• **WHAT THE TASK ASKS**
Each line below should be retyped exactly, with no pictures.

·····

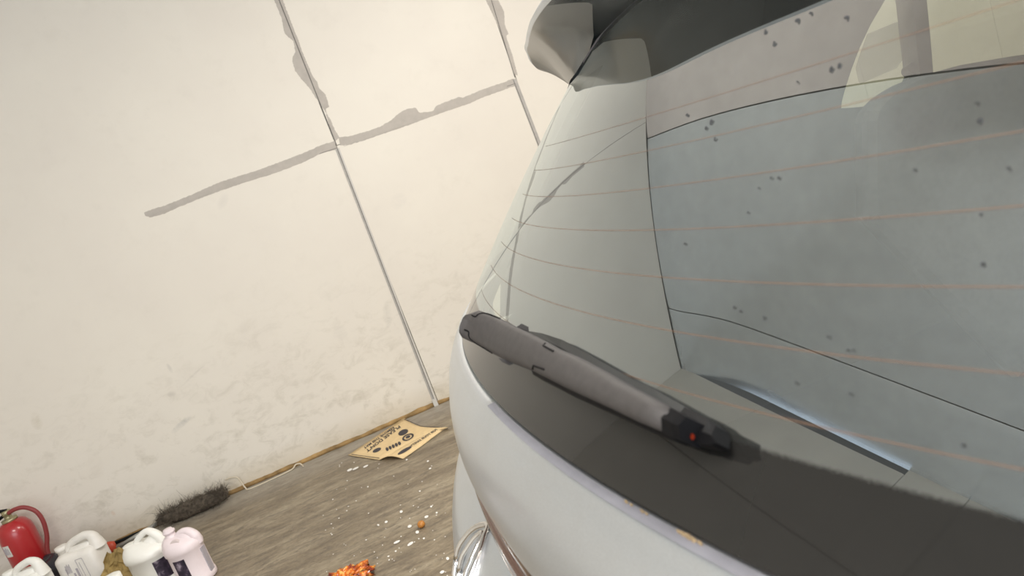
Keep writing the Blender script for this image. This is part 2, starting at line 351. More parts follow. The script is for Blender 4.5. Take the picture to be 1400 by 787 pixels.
# dirty foam at the foot of the wall, in place of a skirting
def foot_strip():
    n = 260; xs = np.linspace(XL, 3.2, n); V = []; Fc = []
    for i, x in enumerate(xs):
        h = .022+.010*mnoise.noise(Vector((x*5, 1, 0)))+.007*mnoise.noise(Vector((x*19, 2, 0))); d = .016+.010*mnoise.noise(Vector((x*7, 5, 0)))
        V += [(x, YW, h), (x, YW-d*.8, h*.75), (x, YW-d, 0), (x, YW, 0)]
    for i in range(n-1):
        for k in range(3): Fc.append((4*i+k, 4*i+k+1, 4*i+k+5, 4*i+k+4))
    return mesh('baseboard_back', V, Fc, M['ochre'], kind='structure', smooth=True)
foot_strip()
pb = MB(); P0 = on_y((600,560), YW-.02); pb.box((P0[0]-.018, YW-.022, 0), (P0[0]+.010, YW-.002, .045)); o = pb.build('joint_foot', M['joint_light'], wall)
lb = MB(); a0, a1 = left_x(YF), left_x(YW)
lb.add([(a0-.25,YF,0),(a0-.02,YF,0),(a1-.02,YW,0),(a1-.25,YW,0),(a0-.25,YF,ceil_z(a0)),(a0-.02,YF,ceil_z(a0)),(a1-.02,YW,ceil_z(a1)),(a1-.25,YW,ceil_z(a1))], [(0,3,2,1),(4,5,6,7),(0,1,5,4),(1,2,6,5),(2,3,7,6),(3,0,4,7)])
wl = lb.build('wall_left', M['joint_dark'], kind='structure')
ys = [YF, -2.0, -.8, .3, 1.55, 1.98, YW]
for y0, y1 in zip(ys[:-1], ys[1:]):
    for z0, z1 in ((0, 3.06), (3.075, None)):
        b = MB(); q0, q1 = y0+.004, y1-.004; xa, xb = left_x(q0), left_x(q1); top_ = .085 if y1 == YW else .16; h0 = z1 or ceil_z(xa)+top_; h1 = z1 or ceil_z(xb)+top_*(.3 if y1 == YW else 1)
        b.add([(xa-.02,q0,z0),(xa,q0,z0),(xb,q1,z0),(xb-.02,q1,z0),(xa-.02,q0,h0),(xa,q0,h0),(xb,q1,h1),(xb-.02,q1,h1)], [(0,3,2,1),(4,5,6,7),(0,1,5,4),(1,2,6,5),(2,3,7,6),(3,0,4,7)])
        b.build('board', M['left_wall'], wl)
rb = MB(); rb.box((XR, YF, 0), (XR+.2, YW+.2, ceil_z(XR)+.02)); rb.build('wall_right', M['wall'], kind='structure')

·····

• **TASK OUTPUT**
Keep writing the Blender script for this image. This is part 2, starting at line 351. More parts follow. The script is for Blender 4.5. Take the picture to be 1400 by 787 pixels.
# dirty foam at the foot of the wall, in place of a skirting
def foot_strip():
    n = 260; xs = np.linspace(XL, 3.2, n); V = []; Fc = []
    for i, x in enumerate(xs):
        h = .022+.010*mnoise.noise(Vector((x*5, 1, 0)))+.007*mnoise.noise(Vector((x*19, 2, 0))); d = .016+.010*mnoise.noise(Vector((x*7, 5, 0)))
        V += [(x, YW, h), (x, YW-d*.8, h*.75), (x, YW-d, 0), (x, YW, 0)]
    for i in range(n-1):
        for k in range(3): Fc.append((4*i+k, 4*i+k+1, 4*i+k+5, 4*i+k+4))
    return mesh('baseboard_back', V, Fc, M['ochre'], kind='structure', smooth=True)
foot_strip()
pb = MB(); P0 = on_y((600,560), YW-.02); pb.box((P0[0]-.018, YW-.022, 0), (P0[0]+.010, YW-.002, .045)); o = pb.build('joint_foot', M['joint_light'], wall)
lb = MB(); a0, a1 = left_x(YF), left_x(YW)
lb.add([(a0-.25,YF,0),(a0-.02,YF,0),(a1-.02,YW,0),(a1-.25,YW,0),(a0-.25,YF,ceil_z(a0)),(a0-.02,YF,ceil_z(a0)),(a1-.02,YW,ceil_z(a1)),(a1-.25,YW,ceil_z(a1))], [(0,3,2,1),(4,5,6,7),(0,1,5,4),(1,2,6,5),(2,3,7,6),(3,0,4,7)])
wl = lb.build('wall_left', M['joint_dark'], kind='structure')
ys = [YF, -2.0, -.8, .3, 1.55, 1.98, YW]
for y0, y1 in zip(ys[:-1], ys[1:]):
    for z0, z1 in ((0, 3.06), (3.075, None)):
        b = MB(); q0, q1 = y0+.004, y1-.004; xa, xb = left_x(q0), left_x(q1); top_ = .085 if y1 == YW else .16; h0 = z1 or ceil_z(xa)+top_; h1 = z1 or ceil_z(xb)+top_*(.3 if y1 == YW else 1)
        b.add([(xa-.02,q0,z0),(xa,q0,z0),(xb,q1,z0),(xb-.02,q1,z0),(xa-.02,q0,h0),(xa,q0,h0),(xb,q1,h1),(xb-.02,q1,h1)], [(0,3,2,1),(4,5,6,7),(0,1,5,4),(1,2,6,5),(2,3,7,6),(3,0,4,7)])
        b.build('board', M['left_wall'], wl)
rb = MB(); rb.box((XR, YF, 0), (XR+.2, YW+.2, ceil_z(XR)+.02)); rb.build('wall_right', M['wall'], kind='structure')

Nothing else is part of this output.